Believers Are to Be Continually Filled with the Spirit (Eph 5:18)
18. And do not get drunk with wine, for that is debauchery, but be filled (present imperative) with the Spirit,
- The indwelling of the spirit is once-for-all at salvation. The filling of the Spirit is meant to recur throughout the Christian life for sanctification and service.
- Acts provides concrete patterns: those filled at Pentecost (Acts 2:4) are filled again in response to prayer and mission need (Acts 4:31).
- The present imperative in Eph 5:18 (πληροῦσθε - "filled") refers to an ongoing posture of dependence.
- Paul even prays that believers who already have the Spirit would still be strengthened with power through the Spirit (Eph 3:16-19).
- Present imperative (Koine Greek): an imperative mood built with the present tense-form, which carries imperfective aspect.
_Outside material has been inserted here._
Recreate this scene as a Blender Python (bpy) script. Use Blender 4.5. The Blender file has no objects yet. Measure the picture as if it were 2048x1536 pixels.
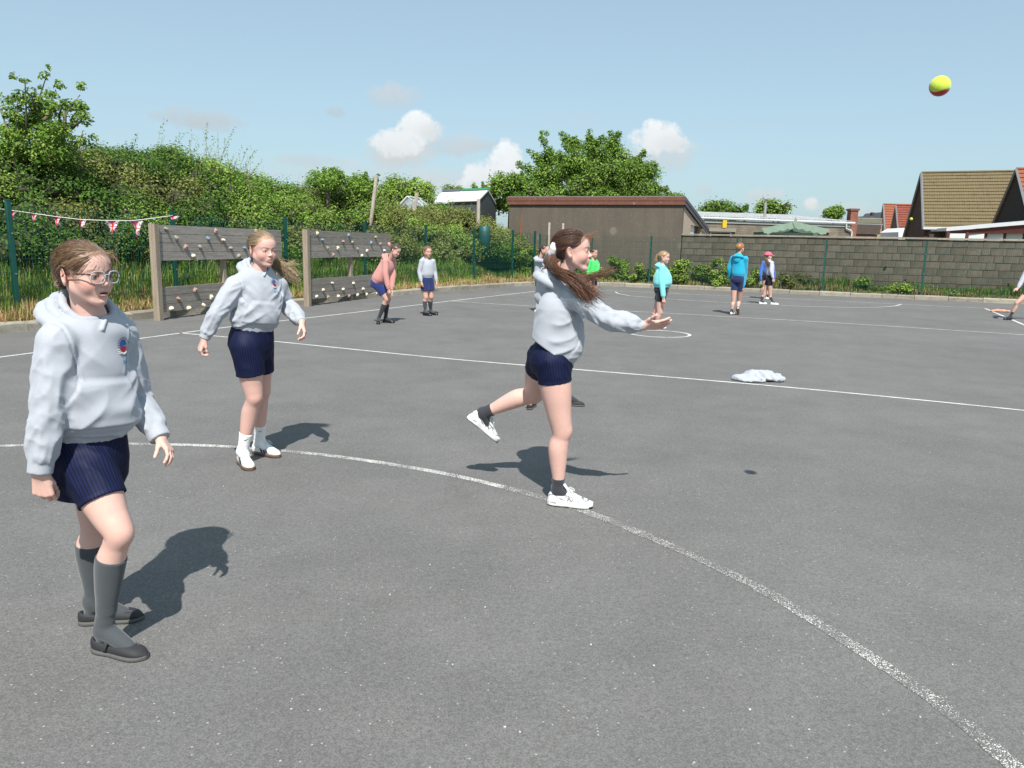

It commands an action viewed as ongoing, habitual, or characteristic, rather than a one-off event (Wallace, Greek Grammar Beyond the Basics, 1996; Porter, Verbal Aspect in the Greek of the New Testament, 1989; Fanning, Verbal Aspect in New Testament Greek, 1990).
- A Christian should hunger for more of the Spirit’s work in them, not because they lack him, but because of a desire for His influence to increase.
What is the Relationship of Speaking in Tongues to Receiving the Spirit?
- Speaking in tongues is not a required/universal evidence of receiving the Spirit.
- In Acts, tongues sometimes accompany initial reception of the Spirit for particular purposes in salvation history.
- Examples: Cornelius’ household (Acts 10:44-46) where tongues functioned as a sign to Jewish believers that Gentiles had truly received the Spirit, and the Ephesian disciples (Acts 19:6).
- Many other conversions in Acts do not mention tongues (Acts 8:36-39; 16:14-15; 16:31-34; 17:34).
- Scripture never teaches that one must speak in tongues to be saved or to prove possession of the Spirit.
- Paul’s rhetorical questions make the point: "Do all speak in tongues?" (1 Cor 12:30). The expected answer is no. Otherwise, Paul would have been more explicit in saying "all speak in tongues".
- The Spirit distributes gifts as he wills (1 Cor 12:11). There is no indication that the Gift of Tongues is treated differently.
- The "initial evidence" teaching is therefore not supported Biblically. Rather, a believer may be filled with the Spirit and never be given the gift of tongues.
- Additionally, a person may speak in tongues and yet lack other marks of the Spirit such as love or holiness, which was precisely Corinth’s problem.
Spiritual Maturity is not Measured by Charismatic Gifts like Tongues, but by Fruit and Love.
16. You will recognize them by their fruits. Are grapes gathered from thornbushes, or figs from thistles?
- A Christian's maturity is measured by fruit, not gifts.
- Paul states that without love, speaking in the tongues of men and angels counts for nothing (1 Cor 13:1-2). The Spirit’s fruit (Gal 5:22-23) and growth into Christlike maturity (Eph 4:13-15) are the clearest evidences of his work
- Tongues are neither a requirement for salvation nor a benchmark of spiritual rank. We are saved by grace through faith in Christ’s finished work (Eph 2:8-9), not by possession of any particular gift.
A note on Tongues as the "initial evidence" of the Spirit
To require tongues as proof of having the Spirit would add a human work to the gospel and undermine justification by faith alone.
Summary
- Every believer receives the Holy Spirit at conversion.
- Every believer should go on being filled with the Spirit for holiness and mission.
- Some believers receive gifts such as tongues at conversion or later, others do not. Gifts are diverse by design (1 Cor 12).
- Maturity is measured by conformity to Christ, faith working through love (Gal 5:6), and the Spirit’s fruit, not by any single manifestation.